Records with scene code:
++++++++++++++++++++
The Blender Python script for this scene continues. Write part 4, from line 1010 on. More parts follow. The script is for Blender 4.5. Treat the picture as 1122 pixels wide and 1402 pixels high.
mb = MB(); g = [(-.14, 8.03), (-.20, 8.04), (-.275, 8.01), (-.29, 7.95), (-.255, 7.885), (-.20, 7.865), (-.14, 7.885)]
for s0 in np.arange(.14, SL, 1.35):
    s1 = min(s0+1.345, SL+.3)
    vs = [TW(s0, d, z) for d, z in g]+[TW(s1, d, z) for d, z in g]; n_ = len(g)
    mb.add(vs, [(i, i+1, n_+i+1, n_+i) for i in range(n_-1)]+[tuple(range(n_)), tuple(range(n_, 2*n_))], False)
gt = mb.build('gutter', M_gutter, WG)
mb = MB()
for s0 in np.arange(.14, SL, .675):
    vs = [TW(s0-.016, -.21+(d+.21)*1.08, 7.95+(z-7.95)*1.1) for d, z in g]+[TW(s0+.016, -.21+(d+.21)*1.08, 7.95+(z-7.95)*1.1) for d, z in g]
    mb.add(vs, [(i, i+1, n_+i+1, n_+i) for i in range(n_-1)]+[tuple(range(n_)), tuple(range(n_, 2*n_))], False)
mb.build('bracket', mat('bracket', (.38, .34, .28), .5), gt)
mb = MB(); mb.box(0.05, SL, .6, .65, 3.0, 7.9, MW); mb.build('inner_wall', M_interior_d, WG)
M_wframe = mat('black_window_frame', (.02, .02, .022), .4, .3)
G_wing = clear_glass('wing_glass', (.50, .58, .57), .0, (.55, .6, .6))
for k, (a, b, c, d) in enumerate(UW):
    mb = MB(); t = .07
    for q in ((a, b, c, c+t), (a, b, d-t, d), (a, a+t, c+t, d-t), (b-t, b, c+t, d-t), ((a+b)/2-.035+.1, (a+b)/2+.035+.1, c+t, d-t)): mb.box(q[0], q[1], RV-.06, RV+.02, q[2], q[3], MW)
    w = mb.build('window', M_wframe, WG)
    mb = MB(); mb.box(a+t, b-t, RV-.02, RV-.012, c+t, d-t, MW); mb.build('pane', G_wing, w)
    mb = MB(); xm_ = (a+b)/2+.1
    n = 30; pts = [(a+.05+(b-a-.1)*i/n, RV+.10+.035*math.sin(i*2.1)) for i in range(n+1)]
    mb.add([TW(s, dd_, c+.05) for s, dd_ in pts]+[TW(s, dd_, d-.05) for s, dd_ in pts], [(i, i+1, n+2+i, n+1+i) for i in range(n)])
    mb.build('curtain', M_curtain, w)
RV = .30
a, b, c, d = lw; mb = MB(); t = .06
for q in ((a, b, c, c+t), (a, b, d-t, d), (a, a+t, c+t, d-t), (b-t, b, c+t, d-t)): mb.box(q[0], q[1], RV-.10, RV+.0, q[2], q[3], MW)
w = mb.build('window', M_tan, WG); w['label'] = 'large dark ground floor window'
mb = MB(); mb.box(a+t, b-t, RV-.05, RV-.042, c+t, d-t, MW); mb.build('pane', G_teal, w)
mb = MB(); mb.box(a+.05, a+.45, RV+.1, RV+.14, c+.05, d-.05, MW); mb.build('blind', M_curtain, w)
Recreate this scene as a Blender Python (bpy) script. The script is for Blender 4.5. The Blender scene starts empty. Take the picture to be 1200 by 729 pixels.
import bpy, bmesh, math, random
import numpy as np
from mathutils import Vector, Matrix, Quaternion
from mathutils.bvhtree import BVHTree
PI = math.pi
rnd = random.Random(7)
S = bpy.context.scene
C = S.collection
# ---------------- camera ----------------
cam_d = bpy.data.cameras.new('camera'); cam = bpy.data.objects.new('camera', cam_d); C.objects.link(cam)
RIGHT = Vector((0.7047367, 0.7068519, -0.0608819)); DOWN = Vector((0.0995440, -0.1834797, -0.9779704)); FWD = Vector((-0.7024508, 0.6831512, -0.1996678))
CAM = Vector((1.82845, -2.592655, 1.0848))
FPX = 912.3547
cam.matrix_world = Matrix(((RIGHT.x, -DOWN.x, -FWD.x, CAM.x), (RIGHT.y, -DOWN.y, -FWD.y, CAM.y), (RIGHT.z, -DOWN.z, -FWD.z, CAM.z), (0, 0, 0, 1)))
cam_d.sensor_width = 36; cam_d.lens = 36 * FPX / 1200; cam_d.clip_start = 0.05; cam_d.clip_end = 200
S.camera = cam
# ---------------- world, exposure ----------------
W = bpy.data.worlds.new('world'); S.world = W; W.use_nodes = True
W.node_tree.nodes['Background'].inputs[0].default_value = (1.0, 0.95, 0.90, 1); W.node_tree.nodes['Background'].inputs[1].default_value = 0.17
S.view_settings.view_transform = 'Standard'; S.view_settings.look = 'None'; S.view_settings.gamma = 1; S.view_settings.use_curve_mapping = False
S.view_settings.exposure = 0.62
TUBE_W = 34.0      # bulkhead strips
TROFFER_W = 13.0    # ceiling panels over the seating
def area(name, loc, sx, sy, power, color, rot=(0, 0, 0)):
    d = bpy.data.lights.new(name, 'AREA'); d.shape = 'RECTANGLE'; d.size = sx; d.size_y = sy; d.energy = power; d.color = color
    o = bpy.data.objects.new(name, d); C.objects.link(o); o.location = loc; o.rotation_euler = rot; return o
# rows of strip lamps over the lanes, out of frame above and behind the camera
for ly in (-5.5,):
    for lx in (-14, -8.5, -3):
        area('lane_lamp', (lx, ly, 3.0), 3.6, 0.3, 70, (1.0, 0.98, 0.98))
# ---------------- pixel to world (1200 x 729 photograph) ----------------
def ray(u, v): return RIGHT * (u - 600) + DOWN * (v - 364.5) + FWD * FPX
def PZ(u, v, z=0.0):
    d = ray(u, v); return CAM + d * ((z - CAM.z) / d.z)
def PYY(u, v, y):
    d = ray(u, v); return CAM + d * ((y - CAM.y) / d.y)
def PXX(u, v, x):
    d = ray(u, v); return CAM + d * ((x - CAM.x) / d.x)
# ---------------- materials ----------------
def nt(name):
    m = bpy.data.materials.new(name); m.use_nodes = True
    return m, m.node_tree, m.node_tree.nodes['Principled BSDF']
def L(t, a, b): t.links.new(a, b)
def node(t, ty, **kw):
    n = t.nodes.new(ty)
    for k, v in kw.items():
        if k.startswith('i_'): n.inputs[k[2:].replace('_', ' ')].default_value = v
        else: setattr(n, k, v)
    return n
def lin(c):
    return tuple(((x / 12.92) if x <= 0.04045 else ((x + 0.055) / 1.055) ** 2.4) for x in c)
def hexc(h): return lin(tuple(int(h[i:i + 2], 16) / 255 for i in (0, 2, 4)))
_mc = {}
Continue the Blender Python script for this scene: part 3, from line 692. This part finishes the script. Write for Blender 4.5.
++++++++++++++++++++
EXERCISE BRIEF: Return the material in full, exactly as shown.

EXPECTED ANSWER:
The Blender Python script for this scene continues. Write part 4, from line 1010 on. More parts follow. The script is for Blender 4.5. Treat the picture as 1122 pixels wide and 1402 pixels high.
mb = MB(); g = [(-.14, 8.03), (-.20, 8.04), (-.275, 8.01), (-.29, 7.95), (-.255, 7.885), (-.20, 7.865), (-.14, 7.885)]
for s0 in np.arange(.14, SL, 1.35):
    s1 = min(s0+1.345, SL+.3)
    vs = [TW(s0, d, z) for d, z in g]+[TW(s1, d, z) for d, z in g]; n_ = len(g)
    mb.add(vs, [(i, i+1, n_+i+1, n_+i) for i in range(n_-1)]+[tuple(range(n_)), tuple(range(n_, 2*n_))], False)
gt = mb.build('gutter', M_gutter, WG)
mb = MB()
for s0 in np.arange(.14, SL, .675):
    vs = [TW(s0-.016, -.21+(d+.21)*1.08, 7.95+(z-7.95)*1.1) for d, z in g]+[TW(s0+.016, -.21+(d+.21)*1.08, 7.95+(z-7.95)*1.1) for d, z in g]
    mb.add(vs, [(i, i+1, n_+i+1, n_+i) for i in range(n_-1)]+[tuple(range(n_)), tuple(range(n_, 2*n_))], False)
mb.build('bracket', mat('bracket', (.38, .34, .28), .5), gt)
mb = MB(); mb.box(0.05, SL, .6, .65, 3.0, 7.9, MW); mb.build('inner_wall', M_interior_d, WG)
M_wframe = mat('black_window_frame', (.02, .02, .022), .4, .3)
G_wing = clear_glass('wing_glass', (.50, .58, .57), .0, (.55, .6, .6))
for k, (a, b, c, d) in enumerate(UW):
    mb = MB(); t = .07
    for q in ((a, b, c, c+t), (a, b, d-t, d), (a, a+t, c+t, d-t), (b-t, b, c+t, d-t), ((a+b)/2-.035+.1, (a+b)/2+.035+.1, c+t, d-t)): mb.box(q[0], q[1], RV-.06, RV+.02, q[2], q[3], MW)
    w = mb.build('window', M_wframe, WG)
    mb = MB(); mb.box(a+t, b-t, RV-.02, RV-.012, c+t, d-t, MW); mb.build('pane', G_wing, w)
    mb = MB(); xm_ = (a+b)/2+.1
    n = 30; pts = [(a+.05+(b-a-.1)*i/n, RV+.10+.035*math.sin(i*2.1)) for i in range(n+1)]
    mb.add([TW(s, dd_, c+.05) for s, dd_ in pts]+[TW(s, dd_, d-.05) for s, dd_ in pts], [(i, i+1, n+2+i, n+1+i) for i in range(n)])
    mb.build('curtain', M_curtain, w)
RV = .30
a, b, c, d = lw; mb = MB(); t = .06
for q in ((a, b, c, c+t), (a, b, d-t, d), (a, a+t, c+t, d-t), (b-t, b, c+t, d-t)): mb.box(q[0], q[1], RV-.10, RV+.0, q[2], q[3], MW)
w = mb.build('window', M_tan, WG); w['label'] = 'large dark ground floor window'
mb = MB(); mb.box(a+t, b-t, RV-.05, RV-.042, c+t, d-t, MW); mb.build('pane', G_teal, w)
mb = MB(); mb.box(a+.05, a+.45, RV+.1, RV+.14, c+.05, d-.05, MW); mb.build('blind', M_curtain, w)
Recreate this scene as a Blender Python (bpy) script. The script is for Blender 4.5. The Blender scene starts empty. Take the picture to be 1200 by 729 pixels.
import bpy, bmesh, math, random
import numpy as np
from mathutils import Vector, Matrix, Quaternion
from mathutils.bvhtree import BVHTree
PI = math.pi
rnd = random.Random(7)
S = bpy.context.scene
C = S.collection
# ---------------- camera ----------------
cam_d = bpy.data.cameras.new('camera'); cam = bpy.data.objects.new('camera', cam_d); C.objects.link(cam)
RIGHT = Vector((0.7047367, 0.7068519, -0.0608819)); DOWN = Vector((0.0995440, -0.1834797, -0.9779704)); FWD = Vector((-0.7024508, 0.6831512, -0.1996678))
CAM = Vector((1.82845, -2.592655, 1.0848))
FPX = 912.3547
cam.matrix_world = Matrix(((RIGHT.x, -DOWN.x, -FWD.x, CAM.x), (RIGHT.y, -DOWN.y, -FWD.y, CAM.y), (RIGHT.z, -DOWN.z, -FWD.z, CAM.z), (0, 0, 0, 1)))
cam_d.sensor_width = 36; cam_d.lens = 36 * FPX / 1200; cam_d.clip_start = 0.05; cam_d.clip_end = 200
S.camera = cam
# ---------------- world, exposure ----------------
W = bpy.data.worlds.new('world'); S.world = W; W.use_nodes = True
W.node_tree.nodes['Background'].inputs[0].default_value = (1.0, 0.95, 0.90, 1); W.node_tree.nodes['Background'].inputs[1].default_value = 0.17
S.view_settings.view_transform = 'Standard'; S.view_settings.look = 'None'; S.view_settings.gamma = 1; S.view_settings.use_curve_mapping = False
S.view_settings.exposure = 0.62
TUBE_W = 34.0      # bulkhead strips
TROFFER_W = 13.0    # ceiling panels over the seating
def area(name, loc, sx, sy, power, color, rot=(0, 0, 0)):
    d = bpy.data.lights.new(name, 'AREA'); d.shape = 'RECTANGLE'; d.size = sx; d.size_y = sy; d.energy = power; d.color = color
    o = bpy.data.objects.new(name, d); C.objects.link(o); o.location = loc; o.rotation_euler = rot; return o
# rows of strip lamps over the lanes, out of frame above and behind the camera
for ly in (-5.5,):
    for lx in (-14, -8.5, -3):
        area('lane_lamp', (lx, ly, 3.0), 3.6, 0.3, 70, (1.0, 0.98, 0.98))
# ---------------- pixel to world (1200 x 729 photograph) ----------------
def ray(u, v): return RIGHT * (u - 600) + DOWN * (v - 364.5) + FWD * FPX
def PZ(u, v, z=0.0):
    d = ray(u, v); return CAM + d * ((z - CAM.z) / d.z)
def PYY(u, v, y):
    d = ray(u, v); return CAM + d * ((y - CAM.y) / d.y)
def PXX(u, v, x):
    d = ray(u, v); return CAM + d * ((x - CAM.x) / d.x)
# ---------------- materials ----------------
def nt(name):
    m = bpy.data.materials.new(name); m.use_nodes = True
    return m, m.node_tree, m.node_tree.nodes['Principled BSDF']
def L(t, a, b): t.links.new(a, b)
def node(t, ty, **kw):
    n = t.nodes.new(ty)
    for k, v in kw.items():
        if k.startswith('i_'): n.inputs[k[2:].replace('_', ' ')].default_value = v
        else: setattr(n, k, v)
    return n
def lin(c):
    return tuple(((x / 12.92) if x <= 0.04045 else ((x + 0.055) / 1.055) ** 2.4) for x in c)
def hexc(h): return lin(tuple(int(h[i:i + 2], 16) / 255 for i in (0, 2, 4)))
_mc = {}
Continue the Blender Python script for this scene: part 3, from line 692. This part finishes the script. Write for Blender 4.5.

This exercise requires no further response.